Хотелось мне разыскать анархическое бюро, повидаться с анархистами, узнать, уничтожены ли надзиратели и начальство этой каторги. Чувствовалось, что было бы легче на душе, если бы знал, что революция этим палачам не простила за их подлые злодейства. Однако анархистов я в Орле не нашел: революционная власть большевиков-левоэсеровского блока дико плясала на мертвом теле революции, как везде.
На другой день, ночью, я был уже в Курске. Здесь я встретил много анархистов и большевиков. Все они готовились к отъезду на Украину. Они были несколько смелее меня насчет отъезда. Они имели связи и проводников. Не были они стеснены и материально.
В Курске я пробыл недолго. Я побывал там, где должен был встретиться с Веретельником и другими товарищами, и как только выяснил, что их никого еще не было, я сейчас же направился к границе по направлению Белгорода. Высадился я на станции Беленкино и по дороге от нее к границе встретился в тысячной толпе мешочников и людей других профессий со многими гуляйпольцами. Один из них – сын одной хорошо знакомой мне еврейской семьи, некий Шапиро – бросился мне на шею. Он многое сообщил мне о положении крестьян в Гуляйполе, ни словом, конечно, не заикнувшись о гнусной провокаторской роли еврейской роты вольного Гуляйпольского батальона, благодаря первым инициативным действиям которой под руководством агентов Украинской Центральной рады и немцев гуляйпольские крестьяне попали в это тяжелое положение.

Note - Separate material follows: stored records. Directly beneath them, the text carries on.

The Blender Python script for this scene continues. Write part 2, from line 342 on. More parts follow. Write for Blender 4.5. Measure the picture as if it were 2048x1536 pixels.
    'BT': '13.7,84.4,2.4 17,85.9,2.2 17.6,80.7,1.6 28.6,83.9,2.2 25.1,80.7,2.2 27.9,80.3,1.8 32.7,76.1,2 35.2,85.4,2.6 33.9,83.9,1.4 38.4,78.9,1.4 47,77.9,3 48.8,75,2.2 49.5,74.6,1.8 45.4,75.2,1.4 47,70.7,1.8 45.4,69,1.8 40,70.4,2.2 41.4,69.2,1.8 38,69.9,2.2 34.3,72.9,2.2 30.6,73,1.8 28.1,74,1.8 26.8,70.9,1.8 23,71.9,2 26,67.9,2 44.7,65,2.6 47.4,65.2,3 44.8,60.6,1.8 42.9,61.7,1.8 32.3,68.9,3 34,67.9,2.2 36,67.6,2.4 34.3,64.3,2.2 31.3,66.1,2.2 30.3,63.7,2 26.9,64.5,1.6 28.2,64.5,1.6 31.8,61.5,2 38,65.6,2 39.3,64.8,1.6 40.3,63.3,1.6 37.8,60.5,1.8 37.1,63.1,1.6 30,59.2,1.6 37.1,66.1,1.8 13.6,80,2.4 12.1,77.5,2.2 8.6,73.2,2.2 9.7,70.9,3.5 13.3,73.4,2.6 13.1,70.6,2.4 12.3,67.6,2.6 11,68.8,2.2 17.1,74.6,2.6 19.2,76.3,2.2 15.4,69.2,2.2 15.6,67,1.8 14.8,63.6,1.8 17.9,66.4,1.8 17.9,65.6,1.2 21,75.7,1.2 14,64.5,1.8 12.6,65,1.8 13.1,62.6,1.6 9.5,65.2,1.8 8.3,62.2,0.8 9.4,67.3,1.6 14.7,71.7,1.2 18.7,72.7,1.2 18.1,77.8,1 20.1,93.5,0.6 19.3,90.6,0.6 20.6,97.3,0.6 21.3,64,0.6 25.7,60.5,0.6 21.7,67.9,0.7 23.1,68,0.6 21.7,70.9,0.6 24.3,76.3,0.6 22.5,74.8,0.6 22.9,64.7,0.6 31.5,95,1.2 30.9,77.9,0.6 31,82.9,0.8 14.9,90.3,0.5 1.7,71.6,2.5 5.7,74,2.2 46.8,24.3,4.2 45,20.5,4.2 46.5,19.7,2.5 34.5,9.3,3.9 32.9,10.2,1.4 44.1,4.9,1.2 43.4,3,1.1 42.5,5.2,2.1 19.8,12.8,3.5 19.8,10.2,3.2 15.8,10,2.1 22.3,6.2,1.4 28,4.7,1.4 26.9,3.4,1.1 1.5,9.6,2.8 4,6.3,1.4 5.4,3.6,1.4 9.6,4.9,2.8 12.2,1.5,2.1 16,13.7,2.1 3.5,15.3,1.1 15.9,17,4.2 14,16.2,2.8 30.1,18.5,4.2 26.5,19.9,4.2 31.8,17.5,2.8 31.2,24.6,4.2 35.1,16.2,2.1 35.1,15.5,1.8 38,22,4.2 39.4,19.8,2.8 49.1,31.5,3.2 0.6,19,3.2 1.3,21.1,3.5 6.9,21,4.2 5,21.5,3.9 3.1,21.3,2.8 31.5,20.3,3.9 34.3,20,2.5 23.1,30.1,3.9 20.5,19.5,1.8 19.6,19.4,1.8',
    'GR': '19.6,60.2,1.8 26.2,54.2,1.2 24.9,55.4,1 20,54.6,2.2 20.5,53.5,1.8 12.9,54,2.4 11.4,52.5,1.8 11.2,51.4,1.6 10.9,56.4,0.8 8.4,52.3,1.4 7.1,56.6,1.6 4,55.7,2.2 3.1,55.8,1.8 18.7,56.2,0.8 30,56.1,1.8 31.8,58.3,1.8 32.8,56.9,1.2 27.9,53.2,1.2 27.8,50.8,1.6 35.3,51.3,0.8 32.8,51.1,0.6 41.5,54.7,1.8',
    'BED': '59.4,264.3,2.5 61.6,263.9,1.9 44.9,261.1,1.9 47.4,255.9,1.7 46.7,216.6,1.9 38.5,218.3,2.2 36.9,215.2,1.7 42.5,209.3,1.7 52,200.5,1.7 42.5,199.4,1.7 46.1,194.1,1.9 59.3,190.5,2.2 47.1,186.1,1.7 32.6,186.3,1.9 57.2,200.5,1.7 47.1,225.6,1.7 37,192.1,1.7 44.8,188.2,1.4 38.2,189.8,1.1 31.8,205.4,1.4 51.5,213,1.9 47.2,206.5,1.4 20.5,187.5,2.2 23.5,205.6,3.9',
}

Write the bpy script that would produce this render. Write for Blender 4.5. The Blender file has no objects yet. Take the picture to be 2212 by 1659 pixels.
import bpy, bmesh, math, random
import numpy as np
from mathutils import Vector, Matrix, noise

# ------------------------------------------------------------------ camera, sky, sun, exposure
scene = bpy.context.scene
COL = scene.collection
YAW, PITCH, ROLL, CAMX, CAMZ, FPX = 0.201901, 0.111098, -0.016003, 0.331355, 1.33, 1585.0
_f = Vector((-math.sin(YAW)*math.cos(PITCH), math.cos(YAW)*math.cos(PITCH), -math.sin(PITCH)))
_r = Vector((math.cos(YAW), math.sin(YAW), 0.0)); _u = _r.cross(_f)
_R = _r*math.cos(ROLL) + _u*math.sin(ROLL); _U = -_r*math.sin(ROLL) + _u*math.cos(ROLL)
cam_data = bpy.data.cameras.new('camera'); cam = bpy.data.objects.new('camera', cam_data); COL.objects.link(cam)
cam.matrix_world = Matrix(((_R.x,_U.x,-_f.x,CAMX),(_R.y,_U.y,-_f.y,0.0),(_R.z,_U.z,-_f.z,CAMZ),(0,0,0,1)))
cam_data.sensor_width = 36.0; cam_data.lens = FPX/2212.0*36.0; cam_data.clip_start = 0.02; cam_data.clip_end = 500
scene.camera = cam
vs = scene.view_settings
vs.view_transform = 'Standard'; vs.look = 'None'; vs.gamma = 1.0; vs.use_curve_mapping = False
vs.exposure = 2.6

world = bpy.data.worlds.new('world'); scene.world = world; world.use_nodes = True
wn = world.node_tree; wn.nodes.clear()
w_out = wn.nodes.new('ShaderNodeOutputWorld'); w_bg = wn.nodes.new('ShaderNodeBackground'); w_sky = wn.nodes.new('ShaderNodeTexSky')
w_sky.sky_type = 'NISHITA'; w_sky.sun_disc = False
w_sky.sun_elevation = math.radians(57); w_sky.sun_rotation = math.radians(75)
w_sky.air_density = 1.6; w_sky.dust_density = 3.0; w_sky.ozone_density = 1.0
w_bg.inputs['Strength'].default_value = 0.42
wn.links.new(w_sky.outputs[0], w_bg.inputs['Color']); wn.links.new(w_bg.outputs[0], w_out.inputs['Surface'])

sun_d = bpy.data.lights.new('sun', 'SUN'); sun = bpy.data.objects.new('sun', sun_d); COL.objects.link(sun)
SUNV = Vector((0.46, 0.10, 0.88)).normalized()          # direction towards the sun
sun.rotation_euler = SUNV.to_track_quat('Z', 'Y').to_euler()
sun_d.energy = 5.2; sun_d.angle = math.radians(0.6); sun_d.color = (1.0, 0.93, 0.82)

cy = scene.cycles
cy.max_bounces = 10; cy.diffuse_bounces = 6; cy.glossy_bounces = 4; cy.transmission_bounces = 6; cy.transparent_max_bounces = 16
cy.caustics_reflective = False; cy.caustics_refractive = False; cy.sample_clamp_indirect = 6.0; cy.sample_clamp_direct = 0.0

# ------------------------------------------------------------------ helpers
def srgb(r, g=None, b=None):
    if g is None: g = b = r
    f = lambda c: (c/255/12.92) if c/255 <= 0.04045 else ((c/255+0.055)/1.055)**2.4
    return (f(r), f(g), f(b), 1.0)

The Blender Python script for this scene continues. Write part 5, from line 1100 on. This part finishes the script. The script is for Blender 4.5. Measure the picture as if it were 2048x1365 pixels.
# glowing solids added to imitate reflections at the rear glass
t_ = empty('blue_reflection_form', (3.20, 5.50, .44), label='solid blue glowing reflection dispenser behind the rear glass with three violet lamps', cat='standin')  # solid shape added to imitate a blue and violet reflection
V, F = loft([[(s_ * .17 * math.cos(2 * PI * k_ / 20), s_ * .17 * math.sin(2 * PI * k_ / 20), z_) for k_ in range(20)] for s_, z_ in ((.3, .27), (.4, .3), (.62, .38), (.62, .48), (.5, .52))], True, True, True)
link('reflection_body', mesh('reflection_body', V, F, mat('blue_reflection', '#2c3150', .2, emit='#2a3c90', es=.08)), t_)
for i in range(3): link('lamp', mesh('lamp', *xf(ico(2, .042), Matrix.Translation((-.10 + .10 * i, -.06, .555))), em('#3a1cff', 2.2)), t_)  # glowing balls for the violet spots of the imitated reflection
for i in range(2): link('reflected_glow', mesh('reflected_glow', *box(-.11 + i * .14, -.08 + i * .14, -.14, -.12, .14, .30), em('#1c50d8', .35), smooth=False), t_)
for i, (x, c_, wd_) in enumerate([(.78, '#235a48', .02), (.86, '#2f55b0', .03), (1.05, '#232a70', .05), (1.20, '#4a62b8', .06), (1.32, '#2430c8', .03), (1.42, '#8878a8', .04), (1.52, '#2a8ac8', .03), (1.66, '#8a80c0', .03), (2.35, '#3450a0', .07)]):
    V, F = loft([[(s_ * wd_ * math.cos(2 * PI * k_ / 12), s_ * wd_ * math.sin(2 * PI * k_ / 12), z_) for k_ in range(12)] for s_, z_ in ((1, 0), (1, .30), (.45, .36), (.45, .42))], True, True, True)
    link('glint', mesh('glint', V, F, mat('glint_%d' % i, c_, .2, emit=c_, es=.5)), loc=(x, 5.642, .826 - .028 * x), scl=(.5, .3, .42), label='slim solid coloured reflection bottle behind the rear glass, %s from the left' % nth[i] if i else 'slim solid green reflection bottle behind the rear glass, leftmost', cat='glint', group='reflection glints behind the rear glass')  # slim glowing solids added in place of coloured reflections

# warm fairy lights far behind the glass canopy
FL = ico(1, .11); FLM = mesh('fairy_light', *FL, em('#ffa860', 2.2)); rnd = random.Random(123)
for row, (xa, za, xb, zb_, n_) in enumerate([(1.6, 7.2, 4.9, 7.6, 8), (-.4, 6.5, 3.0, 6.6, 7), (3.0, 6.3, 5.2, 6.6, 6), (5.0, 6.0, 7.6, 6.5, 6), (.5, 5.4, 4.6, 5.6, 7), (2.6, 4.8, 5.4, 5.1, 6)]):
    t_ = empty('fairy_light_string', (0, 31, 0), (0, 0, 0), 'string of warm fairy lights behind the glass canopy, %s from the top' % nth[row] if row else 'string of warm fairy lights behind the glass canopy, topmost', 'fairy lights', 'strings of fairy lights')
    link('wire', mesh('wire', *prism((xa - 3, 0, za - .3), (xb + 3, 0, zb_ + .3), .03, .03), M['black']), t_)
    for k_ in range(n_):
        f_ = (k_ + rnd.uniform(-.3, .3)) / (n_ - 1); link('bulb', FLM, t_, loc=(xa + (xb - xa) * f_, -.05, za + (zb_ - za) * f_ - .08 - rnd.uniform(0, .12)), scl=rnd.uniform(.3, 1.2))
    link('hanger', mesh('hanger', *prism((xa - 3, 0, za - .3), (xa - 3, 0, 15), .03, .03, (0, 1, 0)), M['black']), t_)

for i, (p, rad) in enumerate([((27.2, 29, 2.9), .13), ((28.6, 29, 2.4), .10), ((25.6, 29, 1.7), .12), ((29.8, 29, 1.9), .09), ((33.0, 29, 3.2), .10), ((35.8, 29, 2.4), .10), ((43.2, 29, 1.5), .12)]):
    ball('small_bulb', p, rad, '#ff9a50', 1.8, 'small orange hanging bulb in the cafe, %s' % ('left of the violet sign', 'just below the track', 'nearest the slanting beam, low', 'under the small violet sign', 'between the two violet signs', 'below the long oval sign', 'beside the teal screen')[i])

От этого Шапиро и ряда других еврейских парней я узнал, что дом моей матери сожжен немецкой и украинской властями. Старший мой брат Емельян, который, как инвалид войны, не принимал никакого участия в политической организации, расстрелян. Другой старший брат, Савва, который участвовал в революционном движении с 1907 года, как только возвратился после нашей таганрогской конференции, тотчас же был схвачен и посажен в Александровскую тюрьму. За мое отсутствие из Гуляйполя немцами совершено много расстрелов, главным образом крестьян-анархистов. А мать моя скитается по чужим квартирам…
Эта коротенькая весть о жизни в Гуляйполе так повлияла на меня, что я душевно заболел. Я способен был на то, чтобы возвратиться в Москву, в ту самую Москву, которую я возненавидел за мое пребывание в ней. Это смятенное состояние еще более усиливало боль моей души. Я остановился на дороге. Толпы народа шли беспрерывно из Украины в Россию с радостными улыбающимися лицами, видимо потому, что благополучно пронесли что-то с собой через границу.
Долго я раздумывал. Гуляйпольцы, с которыми я встретился на этом месте, уходя от меня, не советовали мне пробираться на Украину. Но разум диктовал мне совершенно противоположное. Он напоминал мне ответственность мою перед тем, что я наметил, будучи еще в Гуляйполе, что формулировал особо выразительно на таганрогской конференции гуляйпольцев и что целиком было конференцией принято. Ведь во имя этого решения я еду на Украину. Я переборол свое чувство боли, подбодрил себя мыслью, что кому-либо нужно было умирать из моего рода за освободительные идеи народа, но что смерть их рано или поздно вызовет за собою взаимные смерти, я в этом клянусь перед своей совестью. И я, упоенный этой мыслью, тронулся дальше в путь.